The difference is that moms are allowed to talk about it. They’re allowed to miss their kids. Open up Parenting magazine, and it’s full of pages to help MOM. Meanwhile, dad is relegated to a one or two page article in the back of the magazine – quite often on a totally detached topic (see the dec/jan 08 issue for an article on the perils taking the kids on vacation, “On the road again,” – WHO CARES?). The title of the magazine says it all Parenting: what matters to moms. So I guess our job is limited to depositing the sperm and the weekly paycheck. Why is it socially unacceptable to talk about what we’re going through? Like somehow we were never meant to REALLY raise our kids. I have been told by family members that it’s my wife’s job to raise my boys, not mine. What’s that about?
There are two kinds of dads. One is unfazed by what I’m talking about here. He doesn’t mind being away from home. Maybe he’s even glad to get away from his family for various reasons. If this sounds like you, you are going to hate this blog. Please know I hold nothing against you. If you’re doing your best, that’s all you can do. But this blog very well might seem like a complete waste of time to you — except for the fact that you sought it out, so maybe you’re not happy with how things are after all.
The second kind of dad is what I call a Real Dad. Real Dads change diapers. Real dads get on the floor and play with their kids, and they feed them babas and yucky looking strained foods. And we miss our little pals — day after day, week after week.
This blog relates what I have been experiencing for the past 3 1/2 years since my first son was born. If it helps you in any way, I’m glad. I’m just sick and tired of feeling like I’m some freak because I miss my boys.
Please feel free to share your thoughts.
And remember, you are not alone…
Additional Dads are Not Second-class Parents Articles:
– Part 2: And Then There’s Dad
– Part 3: A Divorced Dad’s Perspective
– Part 4: Dads Need Help Too
– Part 5: Perceptions & Paradigms
– A Question for Dads: Have You Been Treated Like a Second-class Parent?
– Where’s the Dad in Toy Story
Hey Joey,
I hear what you’re saying. I think the assumption on the part of a lot of people is that men have no nurturing instinct. I think this is false. I am (and it would appear you are) living proof that the need to nurture is not just a female trait.
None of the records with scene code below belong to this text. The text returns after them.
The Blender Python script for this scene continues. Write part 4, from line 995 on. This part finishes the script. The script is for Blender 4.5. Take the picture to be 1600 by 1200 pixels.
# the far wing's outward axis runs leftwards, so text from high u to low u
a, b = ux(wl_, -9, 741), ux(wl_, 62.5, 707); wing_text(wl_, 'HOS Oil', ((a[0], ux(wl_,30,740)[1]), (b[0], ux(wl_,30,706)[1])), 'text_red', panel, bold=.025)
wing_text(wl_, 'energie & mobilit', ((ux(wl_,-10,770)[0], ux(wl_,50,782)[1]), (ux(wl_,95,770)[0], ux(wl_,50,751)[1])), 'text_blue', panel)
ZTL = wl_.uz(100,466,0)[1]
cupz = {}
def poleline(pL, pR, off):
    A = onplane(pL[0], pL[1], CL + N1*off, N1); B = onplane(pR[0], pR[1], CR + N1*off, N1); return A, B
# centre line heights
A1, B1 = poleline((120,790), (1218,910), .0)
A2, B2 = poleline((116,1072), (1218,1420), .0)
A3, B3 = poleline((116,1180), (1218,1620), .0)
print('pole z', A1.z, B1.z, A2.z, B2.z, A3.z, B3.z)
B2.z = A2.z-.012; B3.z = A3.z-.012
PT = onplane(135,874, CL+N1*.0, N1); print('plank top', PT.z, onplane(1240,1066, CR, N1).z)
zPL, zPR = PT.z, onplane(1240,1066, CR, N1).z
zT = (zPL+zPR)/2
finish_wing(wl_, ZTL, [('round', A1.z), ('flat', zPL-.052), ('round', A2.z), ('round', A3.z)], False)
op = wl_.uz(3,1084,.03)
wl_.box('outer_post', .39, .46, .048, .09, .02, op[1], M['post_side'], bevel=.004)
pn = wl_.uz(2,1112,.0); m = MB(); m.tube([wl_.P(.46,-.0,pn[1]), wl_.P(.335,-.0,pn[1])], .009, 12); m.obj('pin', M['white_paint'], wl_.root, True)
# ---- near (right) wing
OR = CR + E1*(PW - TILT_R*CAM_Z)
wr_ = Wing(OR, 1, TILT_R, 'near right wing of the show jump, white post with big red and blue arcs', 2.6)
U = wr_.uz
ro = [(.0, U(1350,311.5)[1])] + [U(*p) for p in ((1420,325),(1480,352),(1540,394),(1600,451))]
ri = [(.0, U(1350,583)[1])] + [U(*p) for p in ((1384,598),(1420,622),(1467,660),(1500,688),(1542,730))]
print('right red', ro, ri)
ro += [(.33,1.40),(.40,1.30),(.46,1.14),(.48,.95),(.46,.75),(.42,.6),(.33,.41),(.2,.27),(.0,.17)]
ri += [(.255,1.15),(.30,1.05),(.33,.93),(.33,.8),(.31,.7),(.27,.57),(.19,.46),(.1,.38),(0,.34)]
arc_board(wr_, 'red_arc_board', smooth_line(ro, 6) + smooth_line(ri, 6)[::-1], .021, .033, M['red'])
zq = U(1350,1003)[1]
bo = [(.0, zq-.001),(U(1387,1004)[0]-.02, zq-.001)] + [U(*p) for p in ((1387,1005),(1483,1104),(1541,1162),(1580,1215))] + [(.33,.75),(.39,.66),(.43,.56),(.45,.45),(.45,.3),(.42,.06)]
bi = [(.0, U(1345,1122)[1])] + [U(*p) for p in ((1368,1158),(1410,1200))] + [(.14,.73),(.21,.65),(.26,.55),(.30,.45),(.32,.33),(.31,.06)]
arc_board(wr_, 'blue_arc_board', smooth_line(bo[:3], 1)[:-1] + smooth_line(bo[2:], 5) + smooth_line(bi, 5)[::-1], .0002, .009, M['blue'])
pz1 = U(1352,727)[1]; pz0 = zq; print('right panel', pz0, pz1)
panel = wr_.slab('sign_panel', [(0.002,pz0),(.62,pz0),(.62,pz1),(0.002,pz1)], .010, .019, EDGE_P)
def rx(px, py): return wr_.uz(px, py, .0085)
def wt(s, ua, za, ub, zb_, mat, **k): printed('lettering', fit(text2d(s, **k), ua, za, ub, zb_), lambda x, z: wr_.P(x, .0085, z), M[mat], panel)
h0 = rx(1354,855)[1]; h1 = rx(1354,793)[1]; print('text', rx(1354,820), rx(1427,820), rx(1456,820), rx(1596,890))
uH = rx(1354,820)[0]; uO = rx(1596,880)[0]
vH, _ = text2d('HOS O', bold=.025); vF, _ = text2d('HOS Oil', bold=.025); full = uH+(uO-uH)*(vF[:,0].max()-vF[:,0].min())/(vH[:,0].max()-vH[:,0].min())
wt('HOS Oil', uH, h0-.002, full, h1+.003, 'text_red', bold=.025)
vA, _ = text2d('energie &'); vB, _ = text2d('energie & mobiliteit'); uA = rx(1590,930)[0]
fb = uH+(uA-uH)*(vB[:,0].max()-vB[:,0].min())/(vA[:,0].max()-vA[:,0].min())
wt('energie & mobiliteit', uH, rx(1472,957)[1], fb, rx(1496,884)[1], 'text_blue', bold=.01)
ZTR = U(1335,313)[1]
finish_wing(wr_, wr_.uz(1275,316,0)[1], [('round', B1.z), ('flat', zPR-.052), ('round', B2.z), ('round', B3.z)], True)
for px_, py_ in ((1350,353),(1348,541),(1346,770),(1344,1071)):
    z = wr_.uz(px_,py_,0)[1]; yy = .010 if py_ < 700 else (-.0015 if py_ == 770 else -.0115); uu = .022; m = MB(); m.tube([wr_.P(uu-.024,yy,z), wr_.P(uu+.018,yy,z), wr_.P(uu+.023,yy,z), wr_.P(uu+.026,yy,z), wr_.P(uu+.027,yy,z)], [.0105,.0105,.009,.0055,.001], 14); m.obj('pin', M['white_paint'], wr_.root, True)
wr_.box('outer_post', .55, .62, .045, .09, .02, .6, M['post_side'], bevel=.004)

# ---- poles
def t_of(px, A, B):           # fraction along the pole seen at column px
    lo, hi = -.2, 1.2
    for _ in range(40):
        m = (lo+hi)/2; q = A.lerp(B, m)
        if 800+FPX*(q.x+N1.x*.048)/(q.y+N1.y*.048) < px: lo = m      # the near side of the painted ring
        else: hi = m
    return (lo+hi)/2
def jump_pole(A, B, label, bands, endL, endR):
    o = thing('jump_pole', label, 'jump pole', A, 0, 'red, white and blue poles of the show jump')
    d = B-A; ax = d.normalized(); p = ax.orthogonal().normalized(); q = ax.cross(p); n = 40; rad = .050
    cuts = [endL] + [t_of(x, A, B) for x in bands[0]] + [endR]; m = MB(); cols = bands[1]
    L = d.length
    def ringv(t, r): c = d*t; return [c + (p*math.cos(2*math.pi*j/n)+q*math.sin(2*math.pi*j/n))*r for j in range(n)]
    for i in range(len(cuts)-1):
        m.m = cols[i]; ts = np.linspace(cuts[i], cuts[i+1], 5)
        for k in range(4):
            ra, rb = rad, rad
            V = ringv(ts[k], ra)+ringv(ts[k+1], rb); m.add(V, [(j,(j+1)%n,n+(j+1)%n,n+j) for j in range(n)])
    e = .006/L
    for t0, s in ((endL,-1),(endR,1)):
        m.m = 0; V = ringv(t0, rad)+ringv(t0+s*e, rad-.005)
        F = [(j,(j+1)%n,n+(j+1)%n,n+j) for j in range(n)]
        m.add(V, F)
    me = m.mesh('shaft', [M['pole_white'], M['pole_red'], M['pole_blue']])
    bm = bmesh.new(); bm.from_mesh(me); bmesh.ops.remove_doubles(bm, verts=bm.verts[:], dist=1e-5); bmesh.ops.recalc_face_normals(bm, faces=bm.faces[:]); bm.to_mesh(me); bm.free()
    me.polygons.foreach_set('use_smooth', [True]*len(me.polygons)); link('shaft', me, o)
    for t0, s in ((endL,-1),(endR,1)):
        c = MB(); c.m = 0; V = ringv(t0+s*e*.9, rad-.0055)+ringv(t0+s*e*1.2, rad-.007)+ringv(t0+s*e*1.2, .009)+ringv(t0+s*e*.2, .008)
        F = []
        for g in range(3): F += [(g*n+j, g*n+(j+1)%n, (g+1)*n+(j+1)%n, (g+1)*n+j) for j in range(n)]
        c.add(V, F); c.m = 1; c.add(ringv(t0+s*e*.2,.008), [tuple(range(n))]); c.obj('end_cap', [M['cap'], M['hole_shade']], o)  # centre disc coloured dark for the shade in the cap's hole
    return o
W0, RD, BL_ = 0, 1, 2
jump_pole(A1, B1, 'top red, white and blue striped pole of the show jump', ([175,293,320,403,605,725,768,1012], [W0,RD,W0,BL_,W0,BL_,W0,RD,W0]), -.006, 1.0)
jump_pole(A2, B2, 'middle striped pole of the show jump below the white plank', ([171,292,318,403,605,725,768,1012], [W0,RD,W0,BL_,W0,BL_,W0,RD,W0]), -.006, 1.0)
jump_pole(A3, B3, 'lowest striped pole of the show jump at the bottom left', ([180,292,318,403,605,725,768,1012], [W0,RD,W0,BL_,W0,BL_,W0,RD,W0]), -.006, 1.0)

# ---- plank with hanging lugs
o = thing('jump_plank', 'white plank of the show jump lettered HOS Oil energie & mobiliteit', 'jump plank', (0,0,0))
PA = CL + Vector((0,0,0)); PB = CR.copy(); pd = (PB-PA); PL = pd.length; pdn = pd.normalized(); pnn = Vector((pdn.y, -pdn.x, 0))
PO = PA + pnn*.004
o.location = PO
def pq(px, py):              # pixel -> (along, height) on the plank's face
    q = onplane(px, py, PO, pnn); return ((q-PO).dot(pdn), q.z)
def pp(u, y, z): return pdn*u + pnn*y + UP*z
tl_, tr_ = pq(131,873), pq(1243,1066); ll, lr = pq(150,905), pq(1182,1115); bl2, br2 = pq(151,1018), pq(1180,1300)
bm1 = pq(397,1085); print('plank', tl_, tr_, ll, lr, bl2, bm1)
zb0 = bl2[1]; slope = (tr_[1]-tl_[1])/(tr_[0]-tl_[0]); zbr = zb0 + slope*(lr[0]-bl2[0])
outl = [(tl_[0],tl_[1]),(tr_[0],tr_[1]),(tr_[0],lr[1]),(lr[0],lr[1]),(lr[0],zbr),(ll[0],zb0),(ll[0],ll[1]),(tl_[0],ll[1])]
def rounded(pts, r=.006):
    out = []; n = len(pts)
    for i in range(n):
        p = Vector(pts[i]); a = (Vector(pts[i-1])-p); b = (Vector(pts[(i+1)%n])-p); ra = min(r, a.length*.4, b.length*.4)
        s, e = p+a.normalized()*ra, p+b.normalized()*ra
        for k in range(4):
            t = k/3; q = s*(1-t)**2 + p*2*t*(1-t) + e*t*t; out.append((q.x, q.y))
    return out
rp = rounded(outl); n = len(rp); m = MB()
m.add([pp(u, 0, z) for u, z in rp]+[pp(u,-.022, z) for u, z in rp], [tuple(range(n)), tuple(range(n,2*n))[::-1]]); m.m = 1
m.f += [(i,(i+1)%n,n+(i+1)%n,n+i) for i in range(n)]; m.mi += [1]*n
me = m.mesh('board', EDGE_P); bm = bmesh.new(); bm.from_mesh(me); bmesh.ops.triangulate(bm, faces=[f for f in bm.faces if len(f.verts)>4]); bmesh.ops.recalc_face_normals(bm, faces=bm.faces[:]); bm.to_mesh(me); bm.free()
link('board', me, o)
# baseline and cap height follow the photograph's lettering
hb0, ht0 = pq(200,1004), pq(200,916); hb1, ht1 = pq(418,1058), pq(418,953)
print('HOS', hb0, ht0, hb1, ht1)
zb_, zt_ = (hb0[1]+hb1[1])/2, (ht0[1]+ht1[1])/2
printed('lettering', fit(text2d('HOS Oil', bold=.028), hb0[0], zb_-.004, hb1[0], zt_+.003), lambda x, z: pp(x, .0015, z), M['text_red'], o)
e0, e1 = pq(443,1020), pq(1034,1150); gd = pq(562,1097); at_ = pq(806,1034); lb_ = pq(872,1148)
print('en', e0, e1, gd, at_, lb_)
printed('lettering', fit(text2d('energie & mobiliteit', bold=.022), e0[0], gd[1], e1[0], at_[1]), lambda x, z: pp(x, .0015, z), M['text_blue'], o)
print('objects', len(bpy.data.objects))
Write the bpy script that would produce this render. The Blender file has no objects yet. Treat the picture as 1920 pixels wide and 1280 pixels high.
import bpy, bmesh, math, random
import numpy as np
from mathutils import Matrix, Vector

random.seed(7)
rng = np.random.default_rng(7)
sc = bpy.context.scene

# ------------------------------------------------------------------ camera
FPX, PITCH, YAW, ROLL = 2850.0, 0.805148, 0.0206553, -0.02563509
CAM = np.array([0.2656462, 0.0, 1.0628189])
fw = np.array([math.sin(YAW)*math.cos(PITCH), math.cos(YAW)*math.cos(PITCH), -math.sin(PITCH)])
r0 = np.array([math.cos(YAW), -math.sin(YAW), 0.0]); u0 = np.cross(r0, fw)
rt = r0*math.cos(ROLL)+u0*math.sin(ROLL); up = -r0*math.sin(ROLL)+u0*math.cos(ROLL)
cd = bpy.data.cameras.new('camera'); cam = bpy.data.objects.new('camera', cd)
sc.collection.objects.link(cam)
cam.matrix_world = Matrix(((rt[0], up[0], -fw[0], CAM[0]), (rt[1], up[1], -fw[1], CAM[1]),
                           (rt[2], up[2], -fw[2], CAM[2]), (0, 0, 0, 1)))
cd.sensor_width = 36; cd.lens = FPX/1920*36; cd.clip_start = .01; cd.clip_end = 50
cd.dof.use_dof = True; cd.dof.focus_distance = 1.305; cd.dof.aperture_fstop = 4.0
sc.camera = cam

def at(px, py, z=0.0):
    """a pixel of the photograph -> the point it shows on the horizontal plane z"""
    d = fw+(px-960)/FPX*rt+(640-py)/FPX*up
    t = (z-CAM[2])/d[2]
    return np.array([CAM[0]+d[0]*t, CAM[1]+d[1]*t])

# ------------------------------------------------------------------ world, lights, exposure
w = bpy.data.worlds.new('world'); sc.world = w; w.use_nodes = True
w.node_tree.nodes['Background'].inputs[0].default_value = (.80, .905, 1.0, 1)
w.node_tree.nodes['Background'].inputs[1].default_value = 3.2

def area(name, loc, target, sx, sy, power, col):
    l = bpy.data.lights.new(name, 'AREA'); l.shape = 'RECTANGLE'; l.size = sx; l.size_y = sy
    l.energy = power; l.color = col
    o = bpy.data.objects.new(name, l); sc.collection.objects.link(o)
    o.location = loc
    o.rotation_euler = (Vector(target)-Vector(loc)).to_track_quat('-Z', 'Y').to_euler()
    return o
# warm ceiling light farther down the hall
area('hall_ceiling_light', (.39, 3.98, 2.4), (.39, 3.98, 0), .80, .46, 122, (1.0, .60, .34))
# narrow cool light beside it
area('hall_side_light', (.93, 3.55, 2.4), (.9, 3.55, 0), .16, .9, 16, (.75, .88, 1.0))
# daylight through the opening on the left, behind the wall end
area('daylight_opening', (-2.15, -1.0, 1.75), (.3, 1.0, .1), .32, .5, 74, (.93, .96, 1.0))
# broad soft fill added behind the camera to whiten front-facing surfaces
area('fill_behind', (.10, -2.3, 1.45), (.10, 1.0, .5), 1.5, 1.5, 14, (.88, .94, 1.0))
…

I think our culture needs to catch up on this idea.
Thanks for writing.
Cheers,
Rob.
My husband, like you, is a real dad. Kudos to real dads!
Thanks for this – my husband and I are experiencing parenting as a team as well, and fight hard to make sure people/family understand that the dad is not an “addition” to the parenting, but a structural partner.
Hey..I do happen to agree with you that dads have it tough – and they are really not given any options..I m glad u r a real dad..& i think more n more ppl now are getting around to thinking this way…all the best!
Nice post. We constantly hear that Dad’s need to become more involved in the raising of children and yet popular media, advertising etc constantly reinforces the idea of the absent father. Mum’s faces on kids and baby products, ‘Mum’s and Bub’s sessions’ at the movies (as pointed out by a stay-at-home-dad on my blog), Mum’s all over parenting mags, etc.
Thanks for your blog. A great resource.
Reservoir Dad
reservoirdad.blogspot.com
It is so odd to me that Dad’s aren’t considered important in the parenting equation. This is not in any way to diminish the role of single moms, I was raised by a super single mom, but there seems to be this notion that Dads just aren’t as critical to a child’s well-being. That somehow we can be replaced, and really shouldn’t concern ourselves with spending too much time with our children.
I can’t imagine not spending time with my daughter each day. Like Joey, I resent the fact that I can’t be there for every important moment, in the way that my wife can. But if I mention this to anyone, they reprimand me for complaining. “You should just be glad that you can afford for your wife to stay home with your child.” I am grateful, but is it wrong that I sometimes want to trade places with my wife?